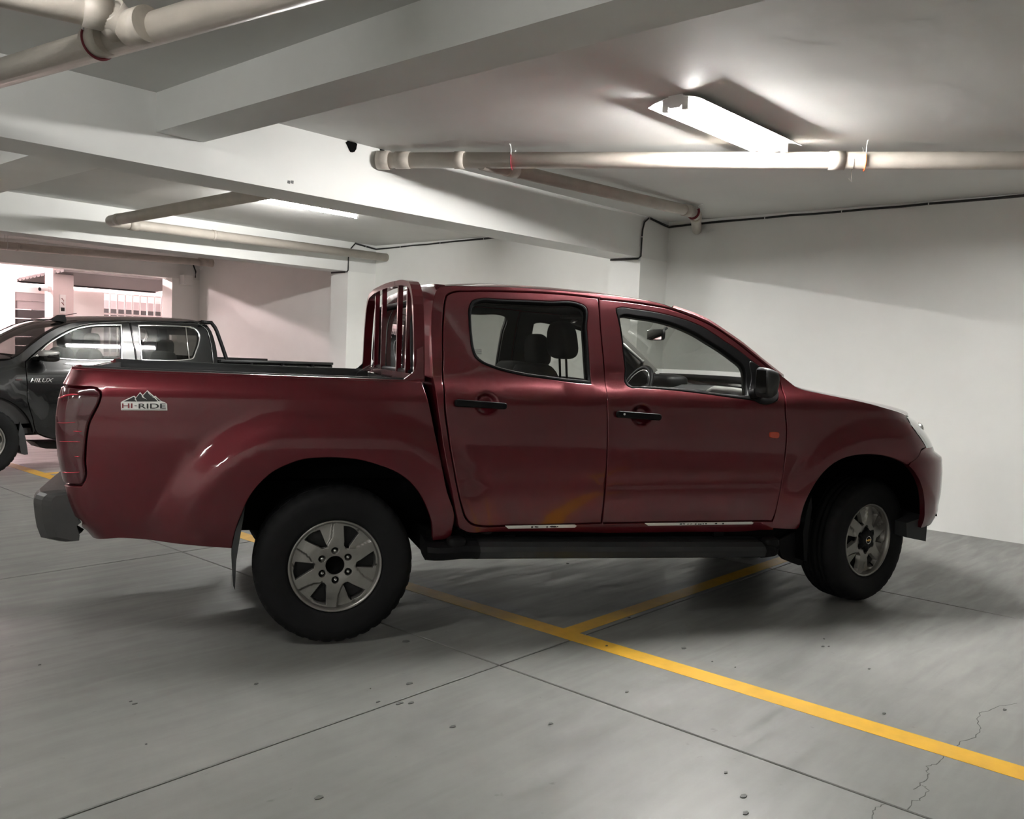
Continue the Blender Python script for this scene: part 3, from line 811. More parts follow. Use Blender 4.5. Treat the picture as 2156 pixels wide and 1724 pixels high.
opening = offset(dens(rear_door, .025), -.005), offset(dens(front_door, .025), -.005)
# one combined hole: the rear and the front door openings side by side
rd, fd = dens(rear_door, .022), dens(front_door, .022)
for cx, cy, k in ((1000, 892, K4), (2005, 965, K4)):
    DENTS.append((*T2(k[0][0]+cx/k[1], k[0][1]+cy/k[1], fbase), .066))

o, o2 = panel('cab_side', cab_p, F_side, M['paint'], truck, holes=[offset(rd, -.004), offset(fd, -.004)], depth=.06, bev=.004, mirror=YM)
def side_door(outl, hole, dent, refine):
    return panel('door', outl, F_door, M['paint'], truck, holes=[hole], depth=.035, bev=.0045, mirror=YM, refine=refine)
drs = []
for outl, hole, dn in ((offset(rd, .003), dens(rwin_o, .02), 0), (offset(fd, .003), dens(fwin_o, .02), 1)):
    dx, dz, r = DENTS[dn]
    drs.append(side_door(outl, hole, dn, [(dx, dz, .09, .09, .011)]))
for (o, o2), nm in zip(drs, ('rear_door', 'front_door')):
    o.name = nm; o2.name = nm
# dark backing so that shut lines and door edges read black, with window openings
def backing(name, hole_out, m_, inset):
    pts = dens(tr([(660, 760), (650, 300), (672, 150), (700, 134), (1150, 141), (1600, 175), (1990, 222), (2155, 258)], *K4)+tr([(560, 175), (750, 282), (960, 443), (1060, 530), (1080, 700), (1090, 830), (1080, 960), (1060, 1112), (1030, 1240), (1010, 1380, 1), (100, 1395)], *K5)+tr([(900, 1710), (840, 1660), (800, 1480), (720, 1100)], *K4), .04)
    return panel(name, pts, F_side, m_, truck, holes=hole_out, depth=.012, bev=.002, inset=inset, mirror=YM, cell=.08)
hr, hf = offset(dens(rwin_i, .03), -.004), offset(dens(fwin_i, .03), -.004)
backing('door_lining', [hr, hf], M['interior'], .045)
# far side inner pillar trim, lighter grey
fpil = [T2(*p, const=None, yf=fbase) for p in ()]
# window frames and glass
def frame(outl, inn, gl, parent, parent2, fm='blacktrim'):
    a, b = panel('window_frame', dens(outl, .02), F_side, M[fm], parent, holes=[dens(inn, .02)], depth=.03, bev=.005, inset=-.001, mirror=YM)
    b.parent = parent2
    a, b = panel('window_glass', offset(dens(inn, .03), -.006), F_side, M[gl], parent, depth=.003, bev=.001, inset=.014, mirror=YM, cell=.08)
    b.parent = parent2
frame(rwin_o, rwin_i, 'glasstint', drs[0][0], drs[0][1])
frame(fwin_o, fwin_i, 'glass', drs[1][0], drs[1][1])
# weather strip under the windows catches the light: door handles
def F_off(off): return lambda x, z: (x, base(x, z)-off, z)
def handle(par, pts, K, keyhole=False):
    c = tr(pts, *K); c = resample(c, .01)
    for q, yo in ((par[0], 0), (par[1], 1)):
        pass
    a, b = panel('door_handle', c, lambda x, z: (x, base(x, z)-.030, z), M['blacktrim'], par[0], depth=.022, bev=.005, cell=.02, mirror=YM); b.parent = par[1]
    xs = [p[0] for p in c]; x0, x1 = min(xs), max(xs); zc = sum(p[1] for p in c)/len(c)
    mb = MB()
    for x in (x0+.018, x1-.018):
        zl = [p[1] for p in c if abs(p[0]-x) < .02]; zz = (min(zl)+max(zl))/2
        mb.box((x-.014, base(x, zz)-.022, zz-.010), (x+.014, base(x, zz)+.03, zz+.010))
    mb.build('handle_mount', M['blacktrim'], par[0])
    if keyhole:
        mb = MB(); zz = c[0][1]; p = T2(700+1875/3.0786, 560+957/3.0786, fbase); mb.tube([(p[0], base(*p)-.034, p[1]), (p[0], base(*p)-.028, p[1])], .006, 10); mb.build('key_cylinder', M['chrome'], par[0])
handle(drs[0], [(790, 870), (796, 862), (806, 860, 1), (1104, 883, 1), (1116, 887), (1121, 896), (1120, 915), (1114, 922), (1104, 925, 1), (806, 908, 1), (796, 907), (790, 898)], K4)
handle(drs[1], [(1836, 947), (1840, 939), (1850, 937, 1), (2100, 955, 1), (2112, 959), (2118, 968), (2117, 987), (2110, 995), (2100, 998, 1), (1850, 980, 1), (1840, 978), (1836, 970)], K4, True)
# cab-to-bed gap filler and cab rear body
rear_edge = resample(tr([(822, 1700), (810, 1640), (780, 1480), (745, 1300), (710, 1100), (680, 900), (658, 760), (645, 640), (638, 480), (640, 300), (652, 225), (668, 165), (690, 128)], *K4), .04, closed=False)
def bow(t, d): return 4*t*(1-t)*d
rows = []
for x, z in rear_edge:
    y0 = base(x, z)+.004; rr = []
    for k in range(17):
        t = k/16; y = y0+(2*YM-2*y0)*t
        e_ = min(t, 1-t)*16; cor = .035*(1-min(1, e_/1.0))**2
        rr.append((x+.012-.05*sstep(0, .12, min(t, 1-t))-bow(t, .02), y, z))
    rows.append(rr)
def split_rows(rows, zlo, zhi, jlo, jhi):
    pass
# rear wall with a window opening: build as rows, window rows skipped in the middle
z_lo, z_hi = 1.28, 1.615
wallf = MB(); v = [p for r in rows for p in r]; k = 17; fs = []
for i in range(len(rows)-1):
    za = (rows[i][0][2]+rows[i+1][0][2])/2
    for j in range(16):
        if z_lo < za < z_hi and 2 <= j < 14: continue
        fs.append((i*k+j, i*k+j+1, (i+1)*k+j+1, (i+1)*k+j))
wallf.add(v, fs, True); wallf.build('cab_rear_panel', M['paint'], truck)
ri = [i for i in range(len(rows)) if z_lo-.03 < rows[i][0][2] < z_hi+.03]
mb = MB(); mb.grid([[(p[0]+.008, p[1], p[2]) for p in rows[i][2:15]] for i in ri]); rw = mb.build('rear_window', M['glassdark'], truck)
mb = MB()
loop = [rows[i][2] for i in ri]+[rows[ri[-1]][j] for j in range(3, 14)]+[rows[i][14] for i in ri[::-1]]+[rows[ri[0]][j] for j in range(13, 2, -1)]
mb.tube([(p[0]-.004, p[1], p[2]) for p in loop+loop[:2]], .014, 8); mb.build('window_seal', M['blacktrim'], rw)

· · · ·

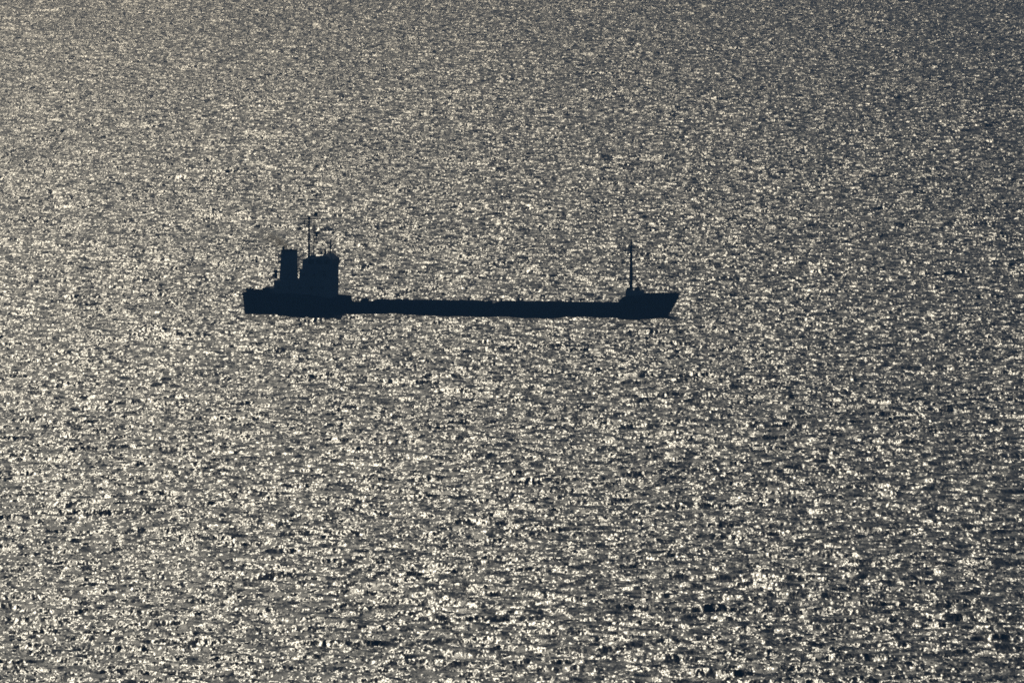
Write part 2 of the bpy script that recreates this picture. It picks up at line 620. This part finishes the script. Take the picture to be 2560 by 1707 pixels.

· · · ·

■ What to work on:
What do the lines above say from the one containing "Continue the Blender" down to the one containing "k[0][1]+cy/k[1], fbase), .066))"? Return them exactly, both end lines included, and only them.

■ Result below:
Continue the Blender Python script for this scene: part 3, from line 811. More parts follow. Use Blender 4.5. Treat the picture as 2156 pixels wide and 1724 pixels high.
opening = offset(dens(rear_door, .025), -.005), offset(dens(front_door, .025), -.005)
# one combined hole: the rear and the front door openings side by side
rd, fd = dens(rear_door, .022), dens(front_door, .022)
for cx, cy, k in ((1000, 892, K4), (2005, 965, K4)):
    DENTS.append((*T2(k[0][0]+cx/k[1], k[0][1]+cy/k[1], fbase), .066))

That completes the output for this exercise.